Il giorno dopo si scopre, senza sorpresa, che la decisione che avrebbe dovuto isolare l’Italia e sconquassare l’Europa turba solo il Pd e ciò che resta dei suoi cespugli. Nessun terremoto a Bruxelles, dove si guarda avanti e si pensa a come trovare un’intesa col governo di Roma. Indifferenti gli investitori e interesse prossimo allo zero nelle altre capitali e nelle testate su cui s’informa l’élite politica e finanziaria europea. La bocciatura della nuova versione del Mes, il fondo salva-Stati, ad opera del parlamento (contrari Fdi, Lega e Cinque Stelle, astenuta Forza Italia), è vissuta come un tornante della storia solo nel palazzo del Nazareno e dintorni.
Ad indignarsi sono i prevedibili noti. Romano Prodi si fa intervistare su Repubblica per puntellare la tesi della «scelta folle che isola il Paese e lo rende più debole». «Strappo con l’Europa», titola il quotidiano degli Elkann. Si ricama, come da copione, sul silenzio di Sergio Mattarella, che sul Mes continua a dire nulla, come ha sempre fatto, ma stavolta al suo non parlare si attribuiscono significati profondi.
Per il Partito democratico la riforma del Mes, come ogni altra cosa che porta impresso il sigillo Ue, è un imperativo da sottoscrivere senza discutere, se non si vuole trascinare l’Italia nell’abisso. Il capogruppo in Senato, Francesco Boccia, dà quindi il funesto annuncio che «l’Italia era stimata in Europa e oggi», dopo quel voto, «è inaffidabile». Il governatore campano Vincenzo De Luca avverte che adesso «l’Italia si presenta sola sulla scena europea», la vicepresidente della Camera Anna Ascani accusa la destra di aver scelto «una linea irresponsabile, che isola il Paese». Insomma, il mantra è questo e lo recitano anche i partitini vicini al Pd: per il segretario di Più Europa, Riccardo Magi, «è tornata l’Italietta».
Manca la cosa più importante: il clamore, la grande indignazione internazionale che dovrebbe seguire a un voto simile, se davvero la mancata approvazione del Mes fosse una sciagura per l’Europa e segnasse il punto più basso delle relazioni tra Roma e il resto del continente. Il caso è completamente ignorato dal Financial Times, la bibbia britannica dei banchieri e del resto della finanza europea: nulla in prima pagina, nulla in quelle interne e nulla nell’edizione digitale.
Al di là della Manica c’è Le Figaro, tendenza conservatrice: anche qui niente, la notizia estera che appassiona è la riforma dei media varata in Polonia dal premier Donald Tusk.
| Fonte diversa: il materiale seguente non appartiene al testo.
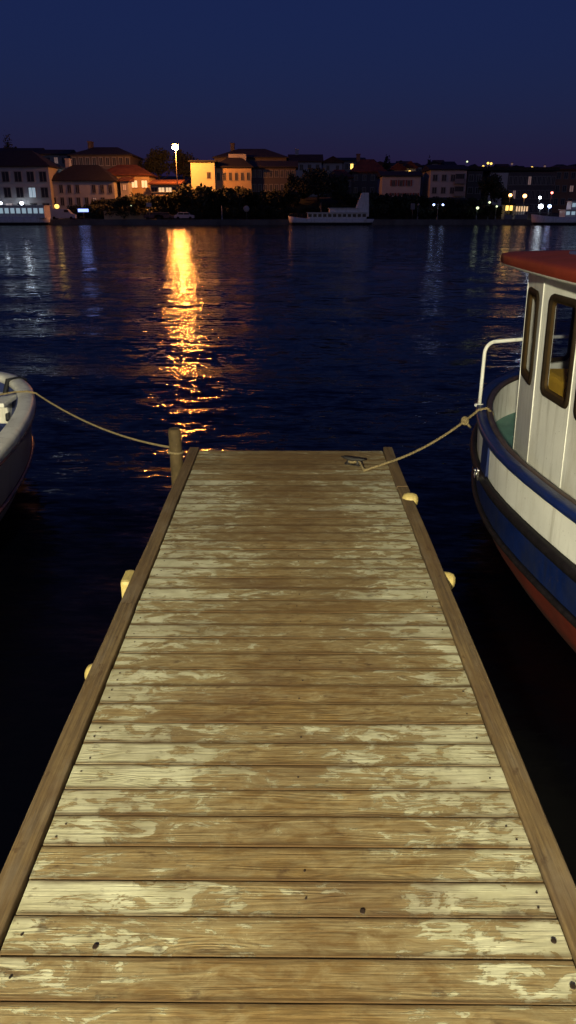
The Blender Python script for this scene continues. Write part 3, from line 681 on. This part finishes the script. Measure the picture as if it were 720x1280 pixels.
# ------------------------------------------------------------------ dock
DZ = .6; Y1 = 5.46
pit = .1137
xl = atZ(114, 900, DZ).x; xr = atZ(605, 900, DZ).x
dock = empty('wooden_dock', (0, 2, 0), 'weathered plank dock with peeling cream paint running out over the water', 'dock')
def dock_part(mb, name, mats, attr=None):
    o = mb.build(name, mats, dock); o.location = (0, -2, 0)
    return o
rng = random.Random(5)
m = MB(); lay = m.bm.faces.layers.float.new('plank'); uvl = m.bm.loops.layers.uv.new('across')
y = Y1; k = 0
while y > -4:
    wv = pit * rng.uniform(.965, 1.035); gap = .0034 + rng.random() * .0022
    n0 = len(m.bm.faces)
    m.mi = 0
    vs = m.box(xl + .001 + rng.uniform(0, .004), xr - .001 - rng.uniform(0, .004), y - wv + gap, y, DZ - .036, DZ + rng.uniform(-.0015, .0015), bev=.002,
               rot=Matrix.Rotation(R(rng.uniform(-.10, .10)), 3, 'Z') @ Matrix.Rotation(R(rng.uniform(-.5, .5)), 3, 'X'))
    m.bm.faces.ensure_lookup_table(); rv = rng.random()
    for f in m.bm.faces[n0:]:
        f[lay] = rv
        for lp_ in f.loops: lp_[uvl].uv = ((lp_.vert.co.x - xl) / (xr - xl), (y - lp_.vert.co.y) / (wv - gap))
    m.mi = 1
    for x in (xl + .045, 0.03, xr - .045):
        for dy in ((.3, .72) if rng.random() < .5 else (.5,)):
            if rng.random() < .4:
                n1 = len(m.bm.faces); r = bmesh.ops.create_cone(m.bm, cap_ends=True, segments=10, radius1=.0034, radius2=.0028, depth=.002)
                bmesh.ops.translate(m.bm, vec=(x + rng.uniform(-.012, .012), y - wv * dy, DZ + .0022), verts=r['verts'])
                for f in {f for v in r['verts'] for f in v.link_faces}: f.material_index = 1
    y -= wv
# two old bolt holes
for (px, py) in ((119, 1184), (692, 1177), (716, 1234), (453, 1140)):
    p = atZ(px, py, DZ); r = bmesh.ops.create_cone(m.bm, cap_ends=True, segments=12, radius1=.0075, radius2=.0065, depth=.002)
    bmesh.ops.translate(m.bm, vec=(p.x, p.y, DZ + .0026), verts=r['verts'])
    for f in {f for v in r['verts'] for f in v.link_faces}: f.material_index = 1
deck = dock_part(m, 'decking', [M['deck'], M['nail']])
def rail_seg(x0, x1, y0, y1, ztop, skew, rv):
    m = MB(); lay = m.bm.faces.layers.float.new('plank')
    N = 24; rows = []
    for i in range(N + 1):
        t = i / N; yy = y0 + (y1 - y0) * t; wob = .0025 * math.sin(yy * 5.1 + rv * 9) + skew * (t - .5) ; e = .005
        a, b = x0 + wob, x1 + wob * .6; zt = ztop + .001 * math.sin(yy * 7)
        rows.append([(a, yy, zt - .23), (a, yy, zt - e), (a + e * .3, yy, zt - e * .3), (a + e, yy, zt), (b - e, yy, zt), (b - e * .3, yy, zt - e * .3), (b, yy, zt - e), (b, yy, zt - .23)])
    V = m.grid(rows, cv=True, smooth=False); m.bm.faces.new(V[0]); m.bm.faces.new(V[-1])
    for f in m.bm.faces: f[lay] = rv
    dock_part(m, 'edge_rail', M['rail'])
rail_seg(xl - .073, xl, 3.02, Y1 + .02, DZ + .019, .004, .13)
rail_seg(xl - .075, xl - .001, -4, 3.014, DZ + .021, -.006, .67)
rail_seg(xr, xr + .072, 4.62, Y1 + .04, DZ + .018, .012, .41)
rail_seg(xr + .002, xr + .075, -4, 4.612, DZ + .015, -.004, .88)
for x in (xl + .15, 0, xr - .15):
    m = MB(); m.box(x - .05, x + .05, -4, Y1 - .05, DZ - .24, DZ - .04); dock_part(m, 'joist', M['hidden_wood'])
for yy in (-2.5, 1.2, 5.0):
    for x in (xl + .12, xr - .12):
        m = MB(); m.tube([(x, yy, -4), (x, yy, -1), (x, yy, DZ - .25)], .09, 12); dock_part(m, 'pile', M['pile'])
    m = MB(); m.box(xl, xr, yy - .06, yy + .06, DZ - .40, DZ - .245); dock_part(m, 'crossbeam', M['hidden_wood'])
# cleat bolted to the deck near its end
cp = atZ(441, 581, DZ)
m = MB()
def cpt(u, v, z):  # local cleat axes
    a = R(-25); return (cp.x + u * math.cos(a) - v * math.sin(a), cp.y + u * math.sin(a) + v * math.cos(a), DZ + z)
m.tube([cpt(-.09, 0, .052), cpt(-.05, 0, .046), cpt(0, 0, .042), cpt(.05, 0, .046), cpt(.09, 0, .050)], .015, 8, rr=[.006, .013, .016, .013, .007])
for s in (-.03, .03): m.tube([cpt(s * 1.3, 0, 0), cpt(s, 0, .04)], .014, 8, rr=[.019, .012])
for k in range(4): m.ball(cpt(-.045 + .03 * k, .0, .004), .02, .03, .007)
dock_part(m, 'cleat', M['iron'])

# mooring post beside the far left corner
pp = Vector((atZ(220, 566, DZ).x - .005, 5.42, 0))
m = MB(); m.tube([(0, 0, -4), (0, 0, -.5), (.005, 0, .3), (0, 0, .765), (0, 0, .785)], .06, 20, rr=[.058, .056, .052, .048, .042])
o = m.build('mooring_post', M['pile']); o.location = pp; tag(o, 'round wooden mooring post at the far left corner of the dock', 'mooring post')

# ------------------------------------------------------------------ ropes
def rope(name, pts, r, label, extra=None):
    P = [Vector(p) for p in pts]; root_m = MB(); dense = []
    for i in range(len(P) - 1):
        n = max(2, int((P[i + 1] - P[i]).length / (r * 1.3)))
        for k in range(n): dense.append(P[i].lerp(P[i + 1], k / n))
    dense.append(P[-1]); L = 0; tot = [0]
    for i in range(1, len(dense)): L += (dense[i] - dense[i - 1]).length; tot.append(L)
    for s in range(3):
        pts2 = []; up = Vector((0, 0, 1))
        for i, p in enumerate(dense):
            t = (dense[min(i + 1, len(dense) - 1)] - dense[max(0, i - 1)]).normalized(); a = t.cross(up)
            a = a.normalized() if a.length > .1 else Vector((1, 0, 0)); b = a.cross(t).normalized(); ph = tot[i] / (r * 9) * 6.283 + s * 2.094
            pts2.append(p + (a * math.cos(ph) + b * math.sin(ph)) * r * .5)
        root_m.tube(pts2, r * .58, 6)
    if extra: extra(root_m)
    o = root_m.build(name, M['rope'], fix=False); tag(o, label, 'rope'); return o
def catenary(a, b, sag, n=24):
    a, b = Vector(a), Vector(b); return [a.lerp(b, t / n) + Vector((0, 0, -sag * 4 * (t / n) * (1 - t / n))) for t in range(n + 1)]
def loop(c, rx, n=14, tilt=0, z=0, turns=1.0, dz=0):
    return [Vector((c[0] + rx * math.cos(6.283 * turns * k / n), c[1] + rx * math.sin(6.283 * turns * k / n), c[2] + z + dz * k / n + tilt * math.cos(6.283 * turns * k / n))) for k in range(n + 1)]

# ------------------------------------------------------------------ boats: shared hull maths
def outline(cx, B, y0, yb, ys, p, Lt, te, k=1.0, sb=0, side=1, n=44):
    pts = []
    for i in range(n + 1):
        t = i / n
        if t < .45: y = ys + (y0 - ys) * t / .45
        else: y = y0 + (yb - sb - y0) * math.sin((t - .45) / .55 * math.pi / 2)
        if y >= y0: h = B * k * max(0, 1 - ((y - y0) / (yb - sb - y0)) ** p) ** (1 / p)
        else: h = B * k * max(.0, 1 - (max(0, (y0 - y)) / Lt) ** te)
        pts.append((cx - side * h, y))
    return pts
def full(cx, B, y0, yb, ys, p, Lt, te, k=1.0, sb=0, n=44):
    a = outline(cx, B, y0, yb, ys, p, Lt, te, k, sb, 1, n); b = outline(cx, B, y0, yb, ys, p, Lt, te, k, sb, -1, n)
    return a + b[-2::-1]                      # port stern -> bow -> starboard stern
# ---- right-hand boat
RB = dict(cx=2.57, B=1.27, y0=4.45, yb=6.95, ys=-.55, p=2.05, Lt=5.0, te=1.5)
boat = empty('fishing_boat', (2.57, 3.2, 0), 'blue and white wooden boat with a red-roofed cabin, moored right of the dock', 'boat')
def bp(mb, name, mats, parent=None, **k):
    o = mb.build(name, mats, parent or boat, **k)
    if not parent: o.location = (-2.57, -3.2, 0)
    return o
def lvl(z, inset=0, sb=0, sheer=.05):
    k = (RB['B'] - inset) / RB['B']
    return [(x, y, z + sheer * sm((y - 4.6) / 2.4)) for x, y in full(**RB, k=k, sb=sb)]
ZG = .90
m = MB(); m.grid([lvl(-.55, .9, 1.2), lvl(-.2, .55, .6), lvl(.0, .22, .30), lvl(.17, .10, .15), lvl(.35, .028, .04)]); bp(m, 'bottom', M['red'])
m = MB(); m.grid([lvl(.345, .028, .04), lvl(.47, .012, .02), lvl(.60, .0, .0)]); bp(m, 'topside', M['blue'])
m = MB(); m.grid([lvl(.60, .012, .012), lvl(.75, .006, .006), lvl(ZG - .01, 0, 0)]); m.grid([lvl(ZG - .01, .055, .055), lvl(.5, .06, .06)]); bp(m, 'bulwark', M['white'])
def capsec(w0, w1, z0, z1):
    e = .008; return [(w0 + e, z0), (w0, z0 + e), (w0, z1 - e), (w0 + e, z1), (w1 - e, z1), (w1, z1 - e), (w1, z0 + e), (w1 - e, z0)]
m = MB(); m.sweep(lvl(ZG, 0, 0), capsec(-.055, .020, -.038, .012)); 
bp(m, 'gunwale', M['blue'])
m = MB(); m.sweep(lvl(ZG, 0, 0), capsec(-.10, -.057, -.03, .006)); bp(m, 'inner_cap', M['brown'])
def dsec(r, h): return [(0, -h), (r * .7, -h * .75), (r, -h * .2), (r, h * .2), (r * .7, h * .75), (0, h)]
m = MB(); m.sweep(lvl(.615, 0, 0), dsec(.040, .038)); bp(m, 'rub_rail', M['rubber'])
m = MB(); m.sweep(lvl(.352, .022, .03), dsec(.030, .021)); bp(m, 'lower_strake', M['rubber'])
# blue uprights on the bulwark
pl = outline(**RB, n=400)
def at_y(y, base=pl):
    return min(base, key=lambda q: abs(q[1] - y))
for (ya, yb_) in ((4.72, 4.93), (2.6, 2.8), (6.2, 6.42)):
    ys_ = np.linspace(ya, yb_, 6); rows = []
    for yy in ys_:
        q = at_y(yy); dz = .05 * sm((yy - 4.6) / 2.4); rows.append([(q[0] - .010, yy, .63 + dz), (q[0] - .010, yy, .885 + dz), (q[0] + .03, yy, .885 + dz), (q[0] + .03, yy, .63 + dz)])
    m = MB(); V = m.grid(rows, cv=True, smooth=False); m.bm.faces.new(V[0]); m.bm.faces.new(V[-1]); bp(m, 'upright', M['blue'])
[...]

Le Monde è la testata di riferimento del progressismo transalpino, ma il disinteresse per la mancata ratifica del Mes è lo stesso. Nell’edizione digitale, giovedì sera, il corrispondente da Roma ha riportato la notizia senza alcuna enfasi e spiegato che la vicenda «assume una dimensione particolare in Italia, dove il discorso euroscettico storicamente descrive il fondo salva-Stati come uno strumento per porre l’economia sotto controllo e una minaccia alla sovranità italiana».
Un resoconto che non ha nulla dell’atmosfera da fine del mondo che gronda dagli anatemi dei progressisti italiani.
Similmente, sui quotidiani tedeschi non c’è traccia dei propositi truci che secondo Repubblica starebbero rimuginando a Berlino («gliela faremo pagare» e cose del genere). La Frankfurter Allgemeine Zeitung, che parla alla classe dirigente, dà molto spazio all’Italia, ma lo dedica al «weihnachtskuchen-skandal», lo scandalo del pandoro di Chiara Ferragni. Anche la Süddeutsche Zeitung, su posizioni liberali, ignora la bocciatura del Mes. Nell’edizione digitale si limita a pubblicare una fredda notizia d’agenzia, in cui si racconta il voto di Montecitorio e si ricorda che «il fondo di salvataggio resta in vigore nonostante il veto italiano». La stessa cosa che fa il giornale conservatore Die Welt. Tutto qui? Sì, tutto qui. Certo, il soccorso rosso dei socialisti europei al Pd dovrà scattare, e qualche editorialista ansioso di scrivere che in Italia c’è un duce in gonnella farà il suo compitino. Ma la catastrofe romana e continentale, l’Italia «isolata» e «pecora nera» d’Europa, è un racconto di fantapolitica che solo qui, a sinistra, qualcuno prova a spacciare per cronaca vera.